### TO DO
Locate the word "astype" in the material, then show every line that holds it.

### MATERIAL PROVIDED
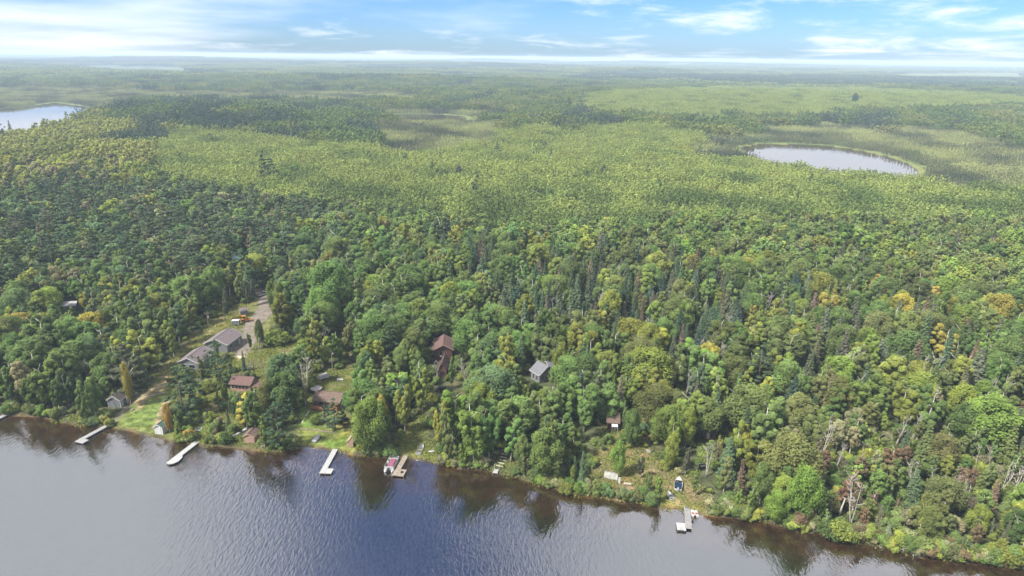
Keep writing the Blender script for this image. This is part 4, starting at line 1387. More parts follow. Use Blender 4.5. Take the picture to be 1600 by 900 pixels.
# right clearing: tarped woodpile, planks, stones
g = gp(955, 747)
t = thing('tarped_woodpile', 'woodpile under a dirty white tarp in the bare clearing', 'woodpile', tuple(g), R(-14), mark='the tarped woodpile')
MB().hexa([(-1.7, -0.5, 0), (1.7, -0.5, 0), (1.7, 0.6, 0), (-1.7, 0.6, 0), (-1.7, -0.35, 1.35), (1.7, -0.35, 1.2), (1.7, 0.5, 1.35), (-1.7, 0.5, 1.5)]).build('stack', M['bark'], t)
tv = MB()
for i in range(9):
    for j in range(4):
        x_ = -1.75 + i * 0.42
        yy, zz_ = ((-0.75, 0.25), (-0.46, 1.40), (0.55, 1.58), (0.72, 0.6))[j]
        tv.v.append((x_, yy + 0.08 * math.sin(i * 2.1), zz_ - 0.13 * (i / 8) + 0.06 * math.sin(i * 1.3 + j)))
for i in range(8):
    for j in range(3):
        a_ = i * 4 + j
        tv.f.append((a_, a_ + 4, a_ + 5, a_ + 1))
tv.build('tarp', M['tarp'], t, True)
en = MB()
for k in range(6):
    en.tube([(-1.9, -0.3 + 0.3 * (k % 3), 0.35 + 0.5 * (k // 3)), (-1.68, -0.3 + 0.3 * (k % 3), 0.35 + 0.5 * (k // 3))], 0.16, 7)
en.build('log_ends', M['orange'], t)
keep(945, 733, 972, 748)
g = gp(967.3, 756)
t = thing('leaning_board', 'pale upright board leaning beside the tarped woodpile', 'board', tuple(g), R(-8))
MB().hexa([(-0.25, -0.1, -0.1), (0.25, -0.1, -0.1), (0.25, 0.0, -0.1), (-0.25, 0.0, -0.1), (-0.25, 0.25, 1.7), (0.25, 0.25, 1.7), (0.25, 0.33, 1.7), (-0.25, 0.33, 1.7)]).build('plank', M['gel'], t)
g = gp(980.5, 758)
t = thing('plank_bench', 'low bench of two cream planks right of the tarped woodpile', 'bench', tuple(g), R(-8))
for y_ in (-0.3, 0.12):
    MB().box(-0.9, 0.9, y_, y_ + 0.22, 0.4, 0.46).build('plank', M['cream'], t)
for x_ in (-0.65, 0.65):
    MB().box(x_ - 0.07, x_ + 0.07, -0.28, 0.32, -0.1, 0.395).build('leg', M['wood'], t)
keep(964, 738, 986, 760)
for k, (q, lb) in enumerate((((934, 746.5), 'pale stone lying on bare earth left of the tarped woodpile'), ((930, 748), 'smaller pale stone at the wood edge left of the tarped woodpile'), ((1013, 706), 'flat pale rock on the grass strip above the bare clearing'),
                             ((1016, 735), 'pale stone beside the trees below the flat rock'), ((207, 641), 'flat pale stone step beside the gravel path'), ((232, 616), 'grey stone by the slab path below the small grey cabin'))):
    o = bpy.data.objects.new('stone', None)
    g = gp(*q)
    b_ = MB()
    r_ = (0.35, 0.25, 1.0, 0.45, 0.7, 0.5)[k]
    b_.tube([(-r_, 0, 0.0), (-r_ * 0.6, 0.05, r_ * 0.14), (0, 0, r_ * 0.2), (r_ * 0.7, -0.05, r_ * 0.12), (r_, 0, 0)], [r_ * 0.15, r_ * 0.5, r_ * 0.55, r_ * 0.42, r_ * 0.1], 8)
    o = b_.build('stone', M['cover' if k in (0, 1) else 'stone'], None, True)
    o.location = tuple(g)
    o.rotation_euler = (0, 0, k * 1.1)
    tag(o, lb, 'stone')
g = gp(1096, 733)
t = thing('tool_crate', 'small dark crate with pale rim beside the bare grey snag', 'crate', tuple(g), R(10))
MB().box(-0.6, 0.6, -0.5, 0.5, 0.0, 1.3).build('body', M['black'], t)
for y_ in (-0.56, 0.52):
    MB().box(-0.65, 0.65, y_, y_ + 0.04, 1.2, 1.36).build('rim', M['cover'], t)
keep(1092, 722, 1100, 733)


# fallen trunks at the water
def driftwood(label, pts, rad, m, side=0, mark=None):
    P0 = at(*pts[0][:2], pts[0][2])
    P_ = [at(a, b, c) - np.array([P0[0], P0[1], 0]) for a, b, c in pts]
    t = thing('fallen_tree', label, 'fallen tree', (P0[0], P0[1], 0), 0, 'fallen wood at the water', mark)
    MB().tube(P_, list(np.linspace(rad, rad * 0.35, len(P_))), 7).build('trunk', m, t, True)
    r_ = random.Random(side)
    for k in range(side):
        i = r_.randint(1, len(P_) - 1)
        q = np.array(P_[i])
        d_ = np.array([r_.uniform(-1, 1), r_.uniform(-1.2, 0.2), r_.uniform(-0.3, 0.7)])
        d_ = d_ / np.linalg.norm(d_) * r_.uniform(1.0, 2.4)
        MB().tube([q, q + d_ * 0.5 + np.array([0, 0, 0.15]), q + d_], [rad * 0.45, rad * 0.3, rad * 0.1], 5).build('branch', m, t)
    return t


driftwood('bleached fallen tree with bare branches trailing in the lake by the long dock', [(79, 642, 1.0), (90, 650, 0.8), (100, 652, 0.5), (113, 655, 0.25)], 0.16, M['dead'], 11, 'the fallen tree in the water')
driftwood('short white log lying at the water line by the overhanging tree', [(1167, 811, 0.15), (1179, 813, 0.2)], 0.17, M['dead'], 0)
driftwood('broken pale branch hanging over the water on the right shore', [(1416, 850, 1.6), (1410, 858, 1.0), (1428, 866, 0.3)], 0.12, M['dead'], 7)
driftwood('thin grey fallen trunk leaning to the grass beside the dark pine', [(1041, 766, 0.8), (1047, 752, 1.0)], 0.1, M['wood'], 1)
KEEP.append((76, 641, 116, 664, 170))

# ------------------------------------------------------------------ foliage meshes
def unit(v):
    return v / (np.linalg.norm(v, axis=-1, keepdims=True) + 1e-9)


def quads(c, n, size, asp=0.7, g=rng):
    """Leaf sprays: one small bent-free quad at each centre c, facing n."""
    k = len(c)
    t = unit(np.cross(n, unit(g.normal(size=(k, 3)))))
    b = np.cross(unit(n), t)
    s = (size * g.uniform(0.7, 1.3, k))[:, None] * 0.5
    r = g.uniform(0.75, 1.1, (k, 1)) * asp
    return np.stack([c - t * s - b * s * r * 0.6, c + t * s * 0.2 - b * s * r, c + t * s + b * s * r * 0.2, c - t * s * 0.3 + b * s * r], 1)


def foliage_mesh(name, qs, lvs, m):
    q = np.concatenate(qs)
    lv = np.concatenate(lvs)
    k = len(q)
    me = bpy.data.meshes.new(name)
    me.vertices.add(k * 4)
    me.vertices.foreach_set('co', q.astype(np.float32).ravel())
    me.loops.add(k * 4)
    me.loops.foreach_set('vertex_index', np.arange(k * 4, dtype=np.int32))
    me.polygons.add(k)
    me.polygons.foreach_set('loop_start', np.arange(0, k * 4, 4, dtype=np.int32))
    me.update(calc_edges=True)
    a = me.attributes.new('lv', 'FLOAT', 'FACE')
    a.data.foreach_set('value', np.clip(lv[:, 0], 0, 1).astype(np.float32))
    me.materials.append(m)
    e1, e2 = q[:, 1] - q[:, 0], q[:, 3] - q[:, 0]
    own = unit(np.cross(e1, e2))
    own *= np.sign((own * lv[:, 1:]).sum(1, keepdims=True) + 1e-6)
    nn = unit(unit(lv[:, 1:]) * 0.8 + own * 0.2)
    # faces look the way their clump does, so that both normals agree
    flip = (np.cross(e1, e2) * nn).sum(1) < 0
    if flip.any():
        li = np.arange(k * 4, dtype=np.int32).reshape(-1, 4)
        li[flip] = li[flip][:, ::-1]
        me.loops.foreach_set('vertex_index', li.ravel())
        me.update(calc_edges=True)
    me.normals_split_custom_set(np.repeat(nn, 4, 0).tolist())
    return me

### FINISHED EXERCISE
    me.vertices.foreach_set('co', q.astype(np.float32).ravel())
    a.data.foreach_set('value', np.clip(lv[:, 0], 0, 1).astype(np.float32))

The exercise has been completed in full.